Writing

NaNoWriMo Day 8: Spinning the Wheels

This entry is part 5 of 5 in the series Writing 2019

Nothing like being a week into NaNoWriMo and feeling mostly like a failure. It’s not really productive to feel that way but I do. I’ve never been great at November NaNoWriMo — I think the last year I actually won it with a brand new project was five years ago. The only other time I managed it was working on Bittersweet, and even then I didn’t finish it.

For some reason, I’ve been better at writing in the summer. But that’s not a productive attitude either. This was a rough week personally. It was a short week at school which meant the students were particularly annoying. I learned I was being moved out of the long-term job a week early to move to a new long-term job — which is great news. Except now I’m stressing out about learning a new curriculum and meeting another 70-80 new students in the middle of a crazy month.

Add to all of that Broken Girl doesn’t seem to want to be written — or that I’m just not feeling up to it. And I don’t know why. I think it’s similar to the problems I had writing Mad World last year — I had a huge barrier getting past the chapters where Brooke was raped and then committed suicide. Book 2 was such a dark, twisty book for me to write that it took some time for me to get through it.

Fool Me Twice was supposed to be my break from that. A complicated book that didn’t delve into dark things like that. It’s a soap opera plot with memory mapping and identical twins. It was supposed to give me a break. But it wasn’t working. And I wanted to do a fresh project for November. Maybe I should have stuck with FMT.

But that’s also not a productive thought. I didn’t stick with it and I’ve switched Broken Girl in the schedule. And I need to write this story. I’ve had it in my head for five years. It needs to be written. Maybe I just don’t feel confident in my ability to write a story about domestic abuse. Maybe I don’t feel ready.

This is the story of Elizabeth’s deteriorating marriage — but it’s falling apart because of Lucky’s growing dependence on drugs and his anger towards her, his lack of love towards Cameron. He’s an emotional abuser that’s going to tip over into physical abuse. And I need to write scenes where Elizabeth takes the abuse and believes, in some ways, she deserves it. This is the story they flirted with in 2006, but they never pushed Lucky as far as I think he could have gone. He did become physically abusive and he stayed emotionally abusive for pretty much the rest of the time Lucky and Liz were a couple. It’s hard for me to write this version of Lucky sometimes because I used to love this character. Lucky and Liz were my first OTP and it took a long time to let go of them.

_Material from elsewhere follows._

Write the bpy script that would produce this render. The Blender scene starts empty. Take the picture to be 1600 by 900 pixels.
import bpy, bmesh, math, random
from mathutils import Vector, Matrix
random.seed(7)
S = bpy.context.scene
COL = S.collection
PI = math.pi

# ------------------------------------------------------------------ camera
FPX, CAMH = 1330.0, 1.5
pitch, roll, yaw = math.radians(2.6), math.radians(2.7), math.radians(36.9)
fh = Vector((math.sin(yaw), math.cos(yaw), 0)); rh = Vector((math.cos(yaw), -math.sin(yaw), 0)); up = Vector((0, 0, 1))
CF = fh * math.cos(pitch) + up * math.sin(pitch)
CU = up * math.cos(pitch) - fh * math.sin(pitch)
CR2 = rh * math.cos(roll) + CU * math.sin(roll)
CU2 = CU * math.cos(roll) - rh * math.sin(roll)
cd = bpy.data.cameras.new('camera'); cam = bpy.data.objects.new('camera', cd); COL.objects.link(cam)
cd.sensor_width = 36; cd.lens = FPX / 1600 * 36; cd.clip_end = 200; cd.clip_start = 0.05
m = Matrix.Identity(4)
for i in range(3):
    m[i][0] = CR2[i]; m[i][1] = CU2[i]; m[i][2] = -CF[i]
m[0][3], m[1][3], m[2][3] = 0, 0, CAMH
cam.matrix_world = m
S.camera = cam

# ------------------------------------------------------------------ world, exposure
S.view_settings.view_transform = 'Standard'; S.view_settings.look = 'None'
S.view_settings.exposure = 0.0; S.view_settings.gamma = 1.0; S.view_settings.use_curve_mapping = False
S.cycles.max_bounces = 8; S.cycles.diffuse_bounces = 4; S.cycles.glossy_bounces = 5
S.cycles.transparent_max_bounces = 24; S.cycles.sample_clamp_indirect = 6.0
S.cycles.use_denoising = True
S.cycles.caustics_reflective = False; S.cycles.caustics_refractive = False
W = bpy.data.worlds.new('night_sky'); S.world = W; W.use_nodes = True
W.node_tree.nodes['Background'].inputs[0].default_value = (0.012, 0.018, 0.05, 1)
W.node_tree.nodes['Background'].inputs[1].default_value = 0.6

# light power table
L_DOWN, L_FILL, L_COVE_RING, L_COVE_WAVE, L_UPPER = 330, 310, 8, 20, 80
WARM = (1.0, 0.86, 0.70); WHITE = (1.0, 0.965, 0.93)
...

But I think I just need to acknowledge my issues and then work on getting over them. I put a lot of pressure of myself to make the first version of the scene the best version — it’s a hard habit to break that goes back to the days when I posted every chapter as I wrote it. I know I can go back and rewrite. I’ve done that for Mad World and Bittersweet. I know it works. I know I’m happier with this process. I just haven’t really learned to forgive myself and be kind to myself as I write the first draft.

But as my favorite author, Nora Roberts, always says: You can’t fix a blank page. She also talks about not getting writer’s block. Writing is her job, and plumbers don’t get plumber’s block right? I can’t quite match that attitude, but it’s a healthy one. It’s easy to say writer’s block is the problem. It makes it sound like an exterior problem. Not an interior one. But I’m not blocked. I know what I want to write. I’m just worried that I write will be crap. Nothing new there.

Time to stop whining and get back on track.